I think it's time to work on a different decade's movie puzzle. The Aughts, unfairly slagged off as an era of franchise hegemony, continually prove themselves much more varied and interesting. The ascendancy of the indie film in the '90s continually appeals. As do the pre- and post-Code '30s. Increasingly, the '80s looks like a dreary, wearying, tone deaf decade of now-problematic and unfortunate films representative of Boomer and GenX cluelessness. When I review my list of seen '80s movies, I feel depressed and dispirited by what I once thought represented a high-water mark in cinema history. Beetlejuice is but one more refutation of that theory. I fear it will not be the last.
Burton doesn't tend to hold up for me, either--I ought never to have watched Edward Scissorhands as an adult; as an adolescent who wanted to be Winona Ryder it was enchanting. As an adult I found it merely... cute, I guess? That dinner scene in Beetlejuice haunted me even in the eighties. The song was around (was it part of the Zeitgeist before or after the movie, I wonder? It was everywhere when I was a kid) and nobody, at all, not anybody seemed to think of it as anything other than an excuse to try on a goofy Jamaican accent and split their sides laughing. The worst I remember is a department store ad on the radio. "Day-o! One day sale-o! One day only at the Bon Marche." It must have run regularly because it's firmly in my consciousness. Horrible, when you get the full context.

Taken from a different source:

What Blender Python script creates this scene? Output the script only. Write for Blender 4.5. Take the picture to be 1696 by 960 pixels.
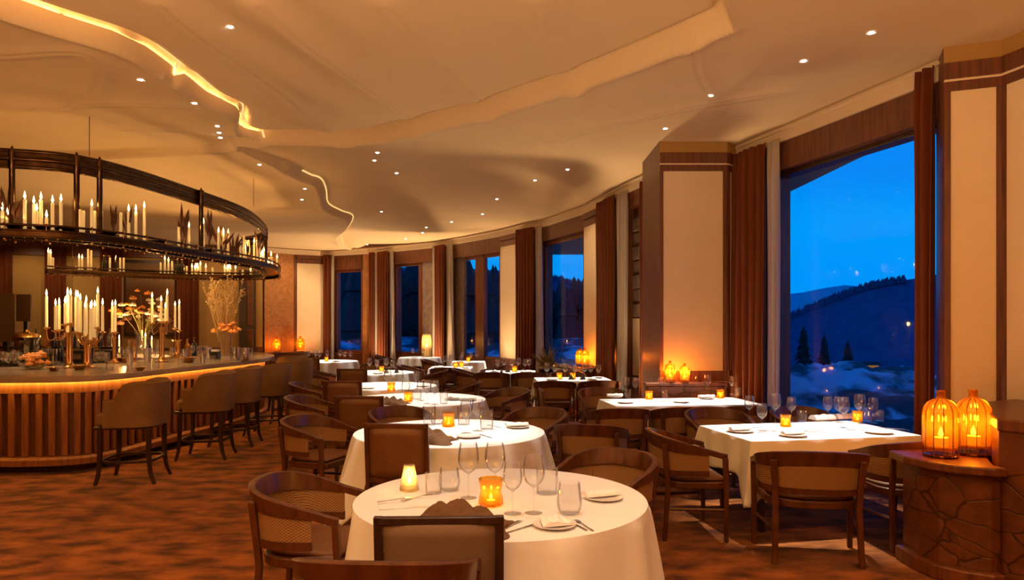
import bpy, bmesh, math, random
import numpy as np
from mathutils import Vector, Matrix, noise as mnoise
R = math.radians
PI = math.pi
for o in list(bpy.data.objects):
    bpy.data.objects.remove(o)
S = bpy.context.scene
C = S.collection
# ---------------------------------------------------------------- camera
F, CX, HY, CZ = 1180.0, 848.0, 535.0, 1.68      # focal length in px (1696 wide), principal column, horizon row, eye height
cam = bpy.data.cameras.new('camera')
cam.sensor_width = 36.0
cam.lens = F / 1696 * 36
cam.shift_y = (HY - 480) / 1696
cam.clip_end = 5000
cam_o = bpy.data.objects.new('camera', cam)
C.objects.link(cam_o)
cam_o.location = (0, 0, CZ)
cam_o.rotation_euler = (R(90), 0, 0)
S.camera = cam_o
# ---------------------------------------------------------------- exposure
S.view_settings.view_transform = 'Standard'
S.view_settings.look = 'None'
S.view_settings.gamma = 1
S.view_settings.exposure = 0.0
S.view_settings.use_curve_mapping = False
S.cycles.use_denoising = True
S.cycles.max_bounces = 8
S.cycles.diffuse_bounces = 4
S.cycles.glossy_bounces = 3
S.cycles.transparent_max_bounces = 24
S.cycles.caustics_reflective = False
S.cycles.caustics_refractive = False
S.cycles.sample_clamp_indirect = 4
# ---------------------------------------------------------------- world: blue-hour sky
W_ = bpy.data.worlds.new('dusk_sky')
S.world = W_
W_.use_nodes = True
nt = W_.node_tree
nt.nodes.clear()
wo = nt.nodes.new('ShaderNodeOutputWorld')
bg = nt.nodes.new('ShaderNodeBackground')
tc = nt.nodes.new('ShaderNodeTexCoord')
sx = nt.nodes.new('ShaderNodeSeparateXYZ')
mr = nt.nodes.new('ShaderNodeMapRange')
cr = nt.nodes.new('ShaderNodeValToRGB')
nz = nt.nodes.new('ShaderNodeTexNoise')
mp = nt.nodes.new('ShaderNodeMapping')
mp.inputs['Scale'].default_value = (1.5, 1.5, 9)
nz.inputs['Scale'].default_value = 2.0
ad = nt.nodes.new('ShaderNodeMath'); ad.operation = 'MULTIPLY_ADD'
ad.inputs[1].default_value = 0.10
nt.links.new(tc.outputs['Generated'], sx.inputs[0])
nt.links.new(tc.outputs['Generated'], mp.inputs[0])
nt.links.new(mp.outputs[0], nz.inputs['Vector'])
nt.links.new(nz.outputs['Fac'], ad.inputs[0])
nt.links.new(sx.outputs['Z'], ad.inputs[2])
mr.inputs['From Min'].default_value = -0.2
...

ReplyDelete"The Vanana Boat Song" was definitely in the zeitgeist before the movie. The version played in the movie is, I'm pretty sure, from Belafonte at Carnegie Hall, a big record in the '60s. My parents had it in their collection and I grew up playing it. What's less clear is whether it always existed as a campy novelty tune within the zeitgeist. Belafonte was big with professional Civil Rights Democrats and folkies, so they may have understood the song otherwise, but it was a pretty big pop hit, as well, so it may have been understood by guys like Burton as inherently hysterical, a way to goof on their parents. I think I'll ask my mother.